## Problem statement
Copy out every line exactly, passing over the pictures.

## Data extract
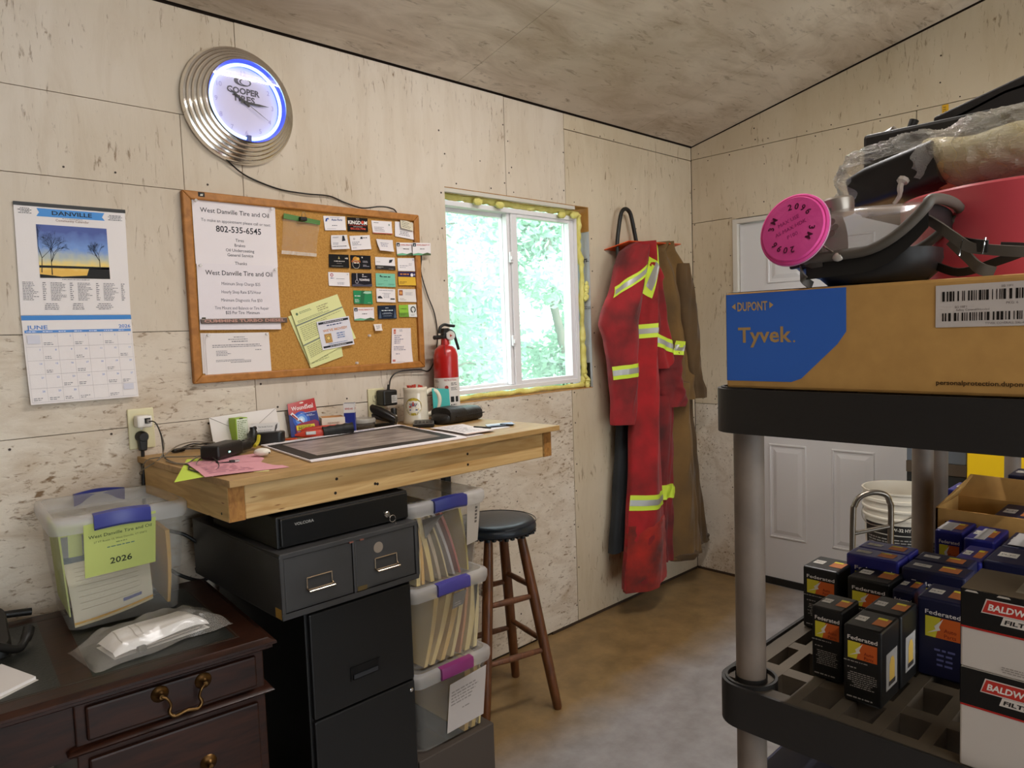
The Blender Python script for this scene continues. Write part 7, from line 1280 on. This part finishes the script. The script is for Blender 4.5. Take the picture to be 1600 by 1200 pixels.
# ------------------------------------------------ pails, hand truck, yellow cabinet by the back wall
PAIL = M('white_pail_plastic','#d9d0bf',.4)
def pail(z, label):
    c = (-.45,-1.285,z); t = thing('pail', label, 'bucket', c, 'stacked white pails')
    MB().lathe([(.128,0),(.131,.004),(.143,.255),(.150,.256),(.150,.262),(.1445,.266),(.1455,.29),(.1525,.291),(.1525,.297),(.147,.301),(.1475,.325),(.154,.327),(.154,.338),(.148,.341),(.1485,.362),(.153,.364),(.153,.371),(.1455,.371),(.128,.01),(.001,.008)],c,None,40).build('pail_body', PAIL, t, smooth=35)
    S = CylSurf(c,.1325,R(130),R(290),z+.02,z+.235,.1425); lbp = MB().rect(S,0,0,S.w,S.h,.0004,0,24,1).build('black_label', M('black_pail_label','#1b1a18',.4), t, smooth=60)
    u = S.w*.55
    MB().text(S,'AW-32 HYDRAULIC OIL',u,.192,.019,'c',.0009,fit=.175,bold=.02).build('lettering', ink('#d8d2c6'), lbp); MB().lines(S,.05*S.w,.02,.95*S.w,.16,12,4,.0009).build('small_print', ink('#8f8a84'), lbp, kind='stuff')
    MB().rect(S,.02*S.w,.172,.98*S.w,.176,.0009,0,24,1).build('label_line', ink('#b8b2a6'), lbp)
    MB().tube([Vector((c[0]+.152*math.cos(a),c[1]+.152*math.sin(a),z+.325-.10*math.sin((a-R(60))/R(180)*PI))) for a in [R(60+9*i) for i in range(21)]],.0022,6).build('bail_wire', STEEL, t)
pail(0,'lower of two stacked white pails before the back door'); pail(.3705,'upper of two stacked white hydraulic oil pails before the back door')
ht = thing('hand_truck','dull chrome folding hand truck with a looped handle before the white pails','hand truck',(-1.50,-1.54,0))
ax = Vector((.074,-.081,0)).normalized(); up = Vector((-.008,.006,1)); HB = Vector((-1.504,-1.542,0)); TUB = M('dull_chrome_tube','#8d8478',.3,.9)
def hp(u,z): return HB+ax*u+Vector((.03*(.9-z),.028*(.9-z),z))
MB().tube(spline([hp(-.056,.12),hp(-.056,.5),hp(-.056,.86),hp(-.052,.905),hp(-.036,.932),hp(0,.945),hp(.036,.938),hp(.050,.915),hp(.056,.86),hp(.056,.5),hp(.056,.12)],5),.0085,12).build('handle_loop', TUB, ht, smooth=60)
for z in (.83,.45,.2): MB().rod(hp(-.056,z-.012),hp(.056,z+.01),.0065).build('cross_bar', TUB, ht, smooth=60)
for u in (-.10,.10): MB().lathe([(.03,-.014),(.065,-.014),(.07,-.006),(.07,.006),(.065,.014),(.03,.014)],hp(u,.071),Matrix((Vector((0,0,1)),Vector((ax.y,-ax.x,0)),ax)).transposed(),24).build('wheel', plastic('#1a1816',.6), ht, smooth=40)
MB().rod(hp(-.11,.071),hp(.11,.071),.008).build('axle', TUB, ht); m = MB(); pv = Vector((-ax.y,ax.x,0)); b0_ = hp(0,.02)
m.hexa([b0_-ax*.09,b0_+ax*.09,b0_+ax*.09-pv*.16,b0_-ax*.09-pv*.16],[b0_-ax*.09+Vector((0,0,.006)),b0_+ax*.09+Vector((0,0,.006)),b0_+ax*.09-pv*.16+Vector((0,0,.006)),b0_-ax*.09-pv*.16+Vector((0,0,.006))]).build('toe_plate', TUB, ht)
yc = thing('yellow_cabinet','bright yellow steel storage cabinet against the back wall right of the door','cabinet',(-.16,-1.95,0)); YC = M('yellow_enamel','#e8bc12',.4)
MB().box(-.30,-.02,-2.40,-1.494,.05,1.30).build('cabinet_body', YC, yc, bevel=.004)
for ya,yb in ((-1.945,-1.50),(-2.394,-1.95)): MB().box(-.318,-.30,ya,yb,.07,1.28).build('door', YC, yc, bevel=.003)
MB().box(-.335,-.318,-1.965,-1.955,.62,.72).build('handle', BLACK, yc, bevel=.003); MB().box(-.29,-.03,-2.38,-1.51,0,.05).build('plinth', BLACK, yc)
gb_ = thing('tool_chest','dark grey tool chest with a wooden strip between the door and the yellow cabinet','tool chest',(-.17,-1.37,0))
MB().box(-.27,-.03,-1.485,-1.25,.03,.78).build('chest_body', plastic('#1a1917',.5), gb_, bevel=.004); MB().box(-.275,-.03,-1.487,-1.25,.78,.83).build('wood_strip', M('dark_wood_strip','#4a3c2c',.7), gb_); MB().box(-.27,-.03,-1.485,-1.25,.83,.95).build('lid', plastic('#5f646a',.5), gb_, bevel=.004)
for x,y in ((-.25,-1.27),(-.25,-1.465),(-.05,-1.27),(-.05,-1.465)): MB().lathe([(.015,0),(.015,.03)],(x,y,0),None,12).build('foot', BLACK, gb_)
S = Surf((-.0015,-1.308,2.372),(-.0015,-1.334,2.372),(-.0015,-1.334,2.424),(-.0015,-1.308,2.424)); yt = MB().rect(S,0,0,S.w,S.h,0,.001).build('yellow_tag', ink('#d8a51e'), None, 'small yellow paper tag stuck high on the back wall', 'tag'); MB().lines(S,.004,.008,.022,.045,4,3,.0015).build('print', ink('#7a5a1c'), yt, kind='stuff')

## The reply
The Blender Python script for this scene continues. Write part 7, from line 1280 on. This part finishes the script. The script is for Blender 4.5. Take the picture to be 1600 by 1200 pixels.
# ------------------------------------------------ pails, hand truck, yellow cabinet by the back wall
PAIL = M('white_pail_plastic','#d9d0bf',.4)
def pail(z, label):
    c = (-.45,-1.285,z); t = thing('pail', label, 'bucket', c, 'stacked white pails')
    MB().lathe([(.128,0),(.131,.004),(.143,.255),(.150,.256),(.150,.262),(.1445,.266),(.1455,.29),(.1525,.291),(.1525,.297),(.147,.301),(.1475,.325),(.154,.327),(.154,.338),(.148,.341),(.1485,.362),(.153,.364),(.153,.371),(.1455,.371),(.128,.01),(.001,.008)],c,None,40).build('pail_body', PAIL, t, smooth=35)
    S = CylSurf(c,.1325,R(130),R(290),z+.02,z+.235,.1425); lbp = MB().rect(S,0,0,S.w,S.h,.0004,0,24,1).build('black_label', M('black_pail_label','#1b1a18',.4), t, smooth=60)
    u = S.w*.55
    MB().text(S,'AW-32 HYDRAULIC OIL',u,.192,.019,'c',.0009,fit=.175,bold=.02).build('lettering', ink('#d8d2c6'), lbp); MB().lines(S,.05*S.w,.02,.95*S.w,.16,12,4,.0009).build('small_print', ink('#8f8a84'), lbp, kind='stuff')
    MB().rect(S,.02*S.w,.172,.98*S.w,.176,.0009,0,24,1).build('label_line', ink('#b8b2a6'), lbp)
    MB().tube([Vector((c[0]+.152*math.cos(a),c[1]+.152*math.sin(a),z+.325-.10*math.sin((a-R(60))/R(180)*PI))) for a in [R(60+9*i) for i in range(21)]],.0022,6).build('bail_wire', STEEL, t)
pail(0,'lower of two stacked white pails before the back door'); pail(.3705,'upper of two stacked white hydraulic oil pails before the back door')
ht = thing('hand_truck','dull chrome folding hand truck with a looped handle before the white pails','hand truck',(-1.50,-1.54,0))
ax = Vector((.074,-.081,0)).normalized(); up = Vector((-.008,.006,1)); HB = Vector((-1.504,-1.542,0)); TUB = M('dull_chrome_tube','#8d8478',.3,.9)
def hp(u,z): return HB+ax*u+Vector((.03*(.9-z),.028*(.9-z),z))
MB().tube(spline([hp(-.056,.12),hp(-.056,.5),hp(-.056,.86),hp(-.052,.905),hp(-.036,.932),hp(0,.945),hp(.036,.938),hp(.050,.915),hp(.056,.86),hp(.056,.5),hp(.056,.12)],5),.0085,12).build('handle_loop', TUB, ht, smooth=60)
for z in (.83,.45,.2): MB().rod(hp(-.056,z-.012),hp(.056,z+.01),.0065).build('cross_bar', TUB, ht, smooth=60)
for u in (-.10,.10): MB().lathe([(.03,-.014),(.065,-.014),(.07,-.006),(.07,.006),(.065,.014),(.03,.014)],hp(u,.071),Matrix((Vector((0,0,1)),Vector((ax.y,-ax.x,0)),ax)).transposed(),24).build('wheel', plastic('#1a1816',.6), ht, smooth=40)
MB().rod(hp(-.11,.071),hp(.11,.071),.008).build('axle', TUB, ht); m = MB(); pv = Vector((-ax.y,ax.x,0)); b0_ = hp(0,.02)
m.hexa([b0_-ax*.09,b0_+ax*.09,b0_+ax*.09-pv*.16,b0_-ax*.09-pv*.16],[b0_-ax*.09+Vector((0,0,.006)),b0_+ax*.09+Vector((0,0,.006)),b0_+ax*.09-pv*.16+Vector((0,0,.006)),b0_-ax*.09-pv*.16+Vector((0,0,.006))]).build('toe_plate', TUB, ht)
yc = thing('yellow_cabinet','bright yellow steel storage cabinet against the back wall right of the door','cabinet',(-.16,-1.95,0)); YC = M('yellow_enamel','#e8bc12',.4)
MB().box(-.30,-.02,-2.40,-1.494,.05,1.30).build('cabinet_body', YC, yc, bevel=.004)
for ya,yb in ((-1.945,-1.50),(-2.394,-1.95)): MB().box(-.318,-.30,ya,yb,.07,1.28).build('door', YC, yc, bevel=.003)
MB().box(-.335,-.318,-1.965,-1.955,.62,.72).build('handle', BLACK, yc, bevel=.003); MB().box(-.29,-.03,-2.38,-1.51,0,.05).build('plinth', BLACK, yc)
gb_ = thing('tool_chest','dark grey tool chest with a wooden strip between the door and the yellow cabinet','tool chest',(-.17,-1.37,0))
MB().box(-.27,-.03,-1.485,-1.25,.03,.78).build('chest_body', plastic('#1a1917',.5), gb_, bevel=.004); MB().box(-.275,-.03,-1.487,-1.25,.78,.83).build('wood_strip', M('dark_wood_strip','#4a3c2c',.7), gb_); MB().box(-.27,-.03,-1.485,-1.25,.83,.95).build('lid', plastic('#5f646a',.5), gb_, bevel=.004)
for x,y in ((-.25,-1.27),(-.25,-1.465),(-.05,-1.27),(-.05,-1.465)): MB().lathe([(.015,0),(.015,.03)],(x,y,0),None,12).build('foot', BLACK, gb_)
S = Surf((-.0015,-1.308,2.372),(-.0015,-1.334,2.372),(-.0015,-1.334,2.424),(-.0015,-1.308,2.424)); yt = MB().rect(S,0,0,S.w,S.h,0,.001).build('yellow_tag', ink('#d8a51e'), None, 'small yellow paper tag stuck high on the back wall', 'tag'); MB().lines(S,.004,.008,.022,.045,4,3,.0015).build('print', ink('#7a5a1c'), yt, kind='stuff')